获取选择框以在其他选择框中显示选择的值

Question

I have two select boxes in which I want to select a value for one and the second select box should get same value. Currently I am passing id and want my designation also to pass to ajax. Can I know how this can be implemented via ajax. Any help will be highly appreciated.
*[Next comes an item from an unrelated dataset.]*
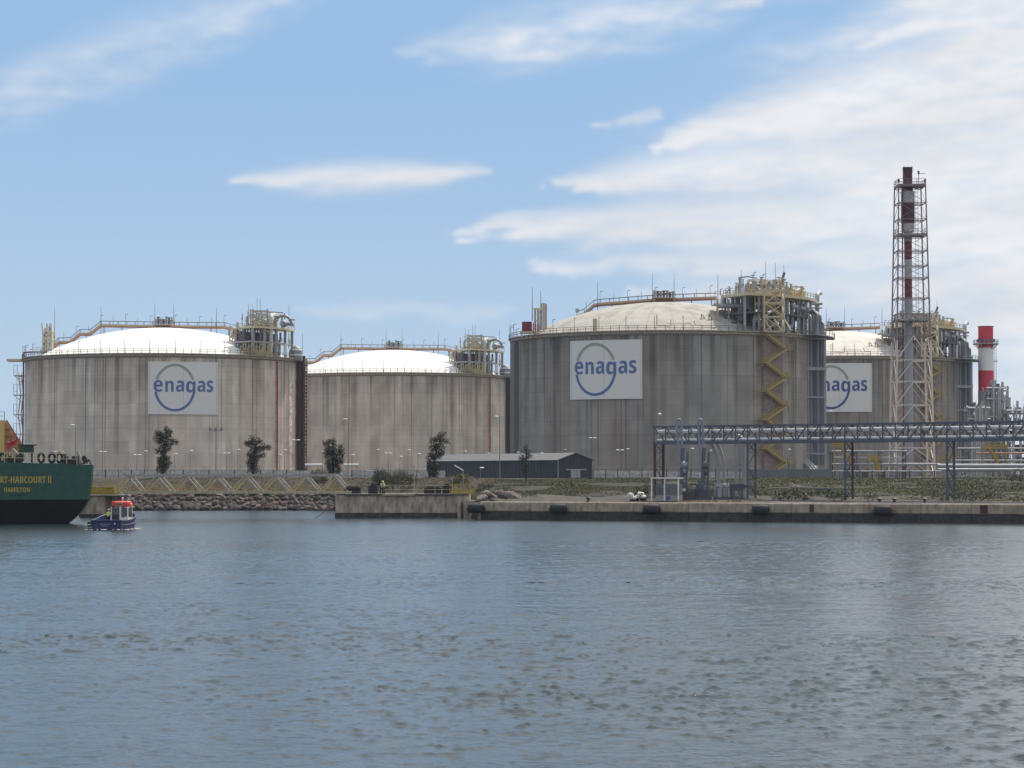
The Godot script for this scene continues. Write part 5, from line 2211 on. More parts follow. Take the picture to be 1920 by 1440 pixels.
func build_warehouse() -> void:
	var d := 438.0
	var A := spot(1046, 899, d)                      # near corner between long side and gable
	A.y = GROUND - 0.3
	var t := thing("warehouse", "long dark grey warehouse with a pale roof, sliding door in its gable end", "warehouse", A)
	var eave := 3.75
	var peak := 5.0
	# u runs along the gable, w along the far-reaching long side
	var w := (spot(800, 899, 484) - A) * Vector3(1, 0, 1)
	var ll := w.length()
	w = w.normalized()
	var u := Vector3(-w.z, 0, w.x)
	var gl := 7.5
	t.rotation.y = 0.0
	var half := gl / 2.0
	var s := Shape.new()
	s.quad(Vector3.ZERO, Vector3.UP * eave, w * ll + Vector3.UP * eave, w * ll, Vector3(0, 0, 1))
	s.quad(u * gl, u * gl + Vector3.UP * eave, u * gl + w * ll + Vector3.UP * eave, u * gl + w * ll, Vector3(0, 0, -1))
	for e in [Vector3.ZERO, w * ll]:
		s.quad(e, e + Vector3.UP * eave, e + u * gl + Vector3.UP * eave, e + u * gl, -w if e == Vector3.ZERO else w)
		s.flat(e + Vector3.UP * eave, e + u * half + Vector3.UP * peak, e + u * gl + Vector3.UP * eave, -w if e == Vector3.ZERO else w)
	part("wall", s, M.cladding, t)
	# ribs of the cladding
	var n := 46
	for k in n:
		s = Shape.new()
		var p := w * (ll * (k + 0.5) / n) - u * 0.03
		s.beam(p, p + Vector3.UP * (eave - 0.05), 0.12, 0.04)
		part("cladding_rib", s, M.cladding, t)
	var out := -w
	for k in 10:
		s = Shape.new()
		var f := (k + 0.5) / 10.0
		var p := u * (gl * f) + out * 0.03
		s.beam(p, p + Vector3.UP * (eave + (peak - eave) * (1.0 - absf(2.0 * f - 1.0)) - 0.1), 0.06, 0.03)
		part("cladding_rib", s, M.cladding, t)
	for side in [0, 1]:
		s = Shape.new()
		var e0 := (u * -0.35 if side == 0 else u * (gl + 0.35)) + Vector3.UP * (eave - 0.05)
		var r0 := u * half + Vector3.UP * (peak + 0.08)
		var a := e0 + out * 0.3
		var b := r0 + out * 0.3
		var c := r0 + w * (ll + 0.3)
		var g := e0 + w * (ll + 0.3)
		s.quad(a, b, c, g, Vector3.UP)
		var dn := Vector3.UP * -0.12
		s.quad(a + dn, b + dn, c + dn, g + dn, Vector3.DOWN)
		s.quad(a, g, g + dn, a + dn, -u if side == 0 else u)
		s.quad(a, b, b + dn, a + dn, out)
		part("roof_slope", s, M.roof_sheet, t)
	for e in [u * 0.0, u * gl]:
		s = Shape.new()
		s.beam(e + out * 0.08, e + out * 0.08 + Vector3.UP * (eave - 0.1), 0.14)
		part("corner_trim", s, M.grey_pipe, t)
	s = Shape.new()
	s.beam(u * (gl * 0.22) + out * 0.16 + Vector3.UP * 1.9, u * (gl * 0.82) + out * 0.16 + Vector3.UP * 1.9, 0.12, 0.22)
	part("door_rail", s, M.off_white, t)
	s = Shape.new()
	s.box(u * (gl * 0.5) + out * 0.12 + Vector3.UP * 0.92, Vector3(gl * 0.28, 1.8, 0.08), Basis(u, Vector3.UP, -out))
	part("sliding_door", s, M.grey_pipe, t)
	for k in 4:
		s = Shape.new()
		var p := u * (gl * (0.38 + 0.08 * k)) + out * 0.18
		s.beam(p + Vector3.UP * 0.1, p + Vector3.UP * 1.8, 0.12, 0.05)
		part("door_rib", s, M.off_white, t)


func build_walls_and_fences() -> void:
	var s: Shape
	for q in [[150, 835, 882.5, 460, "long white low wall behind the fence, left half of the terminal"], [1111, 1245, 882.5, 470, "white low wall right of the dark warehouse"], [1398, 1560, 880.0, 430, "grey low wall below the zigzag stair"], [1245, 1400, 885.0, 470, "pale low wall behind the loading arms"]]:
		var a := spot(q[0], q[2], q[3])
		var b := spot(q[1], q[2], q[3])
		var t := thing("low_wall", q[4], "wall", Vector3(a.x, GROUND - 0.4, a.z), 0.0, "low walls along the terminal")
		var n := int((b.x - a.x) / 3.4)
		for k in n:
			s = Shape.new()
			var g := rr(0.9, 1.08)
			s.tint = Color(g, g, g)
			s.box(Vector3((k + 0.5) * (b.x - a.x) / n, (a.y - GROUND + 0.4) / 2.0, 0), Vector3((b.x - a.x) / n - 0.03, a.y - GROUND + 0.4, 0.3))
			part("wall_panel", s, M.cabin_grey if q[0] == 1398 else M.pale_concrete, t)
	for q in [[150, 610, 880.5, 436, "dark mesh fence on posts along the road, left of the olive bush"], [660, 806, 880.5, 436, "dark mesh fence behind the large bush, left of the warehouse"], [1112, 1410, 879.5, 446, "dark mesh fence right of the warehouse, behind the loading arms"], [1565, 1775, 882.5, 440, "dark mesh fence above the grass bank at the flare stack"]]:
		var a := spot(q[0], q[2], q[3])
		var b := spot(q[1], q[2], q[3])
		var foot := GROUND - 0.5
		var t := thing("mesh_fence", q[4], "fence", Vector3(a.x, foot, a.z), 0.0, "mesh fences along the terminal road")
		var long := b.x - a.x
		var tall := a.y - foot
		var n := int(long / 2.3)
		for k in n + 1:
			s = Shape.new()
			s.beam(Vector3(long * k / n, 0, 0), Vector3(long * k / n, tall, 0), 0.17 if k % 2 == 0 else 0.11)
			part("post", s, M.black_steel, t)
		s = Shape.new()
		for y in [0.35, tall * 0.5, tall - 0.1]:
			s.beam(Vector3(0, y, 0), Vector3(long, y, 0), 0.06)
		var x := 0.0
		while x < long:
			s.beam(Vector3(x, 0.2, 0), Vector3(x, tall - 0.1, 0), 0.02)
			x += 0.8
		part("mesh", s, M.dark_grey, t)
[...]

      <select name="designation" class="form-control"  id="desig" >
        <option value="">Select a Designation/Role</option>
       <?php 

            $sql = mysql_query("SELECT id, designation FROM tbl where status =1 and designationtype_id = 1 ");
                  while ($rows = mysql_fetch_assoc($sql)){   
                echo "<option value=" . $rows['id'] . ">" . $rows['designation'] . "</option>";
         }

?>      <select name="dd" id="dd" class="form-control" disabled>
        <option value=""></option>
      </select> 

My AJAX,

  <script type="text/javascript">

  $(document).ready(function() {

    $("#desig").change(function() {
      var id = $(this).val();
      var dataString1 = 'id=' + id;
      var des = $(this).val();
      var dataString2 = 'designationname=' + des;
      $.ajax({
        type: "POST",
        url: "escalation_ajax.php",
        data: dataString,
        cache: false,
        success: function(html) {
          var data = html.split(",");

          $('#rephead').val(data[0]);

        }
      });
    });
  });
</script>

escalation_ajax.php

<?php

if ($_POST['id'])
  {
  if ($_POST['des'])
    {
    $des_id = $_POST['id'];
    $designation = $_POST['des'];
    $sql = mysql_query("SELECT designation_id, reporting_head FROM aafmindia_in_sbi.tbl_reporting_head WHERE status=1 and  reporting_head_for='$des_id'");
    if ($sql === FALSE)
      {
      trigger_error('Query failed returning error: ' . mysql_error() , E_USER_ERROR);
      }
      else
      {
      while ($row = mysql_fetch_array($sql))
        {
        $id = $row['designation_id'];
        $reporting_head = $row['reporting_head'];
        echo '<option value="' . $id . '">' . $reporting_head . '</option>' . ',' . '<option value="' . $des_id . '">' . $designation . '</option>';
        }
      }
    }
  }

?>

Answer 1

What you could do, is have the second select (the one that needs the same value as the first) in a seperate file that you load via AJAX.

AJAX function:

function selection()
{
  var selectValue=$("select#dd option:selected").val();

  $.ajax({
    type : "POST",
    url : "escalation_ajax.php",
    data : { id : selectValue },
    success: function (html) {
      $("#secondSelectorDiv").html(html);                   
    }
  })
}

What this does, is that when the selection() function is called, it will post the selected value of the first select to "escalation_ajax.php". It will then load that page into an element (div element in my example) with the id "secondSelectorDiv".

The html for the select with the function (which I will call onchange in this example), can look like this:

<select id="dd" onchange="selection();">
  <option value=""></option>
</select>

<div id="secondSelectorDiv"></div>

Now in escalation_ajax.php you can retrieve the post variable and use it to look for the id in question for the second select.

<?php
$id=$_POST['id'];

/*
If you're using the id to fetch something in your database,
which it looks like you're doing, then use the post variable
to fetch your rows and build the select from that.
*/

$sql="SELECT * FROM table_name WHERE id='$id'";
$result_set=mysql_query($sql);                                   
$row=mysql_fetch_array($result_set);

$count=mysql_num_rows(result_set);
$counter=0;

//this is the id you will check for in order to see what's to be selected
$idToCheck=$row['id'];
?>
<select id="dd2">
  while($count > $counter)
  {
    counter++;

    echo '<option value=""'; if($idToCheck == $id){ echo 'selected="selected"'; } echo '></option>';
  }
?>

If you want the second select to be displayed before the first select has a value, you can simply just call an AJAX function that loads in the second select on page load.

IMPORTANT!: You should really switch to mysqli_* or PDO instead of using the deprecated mysql_*. You should at the very least look into sanitizing your inputs.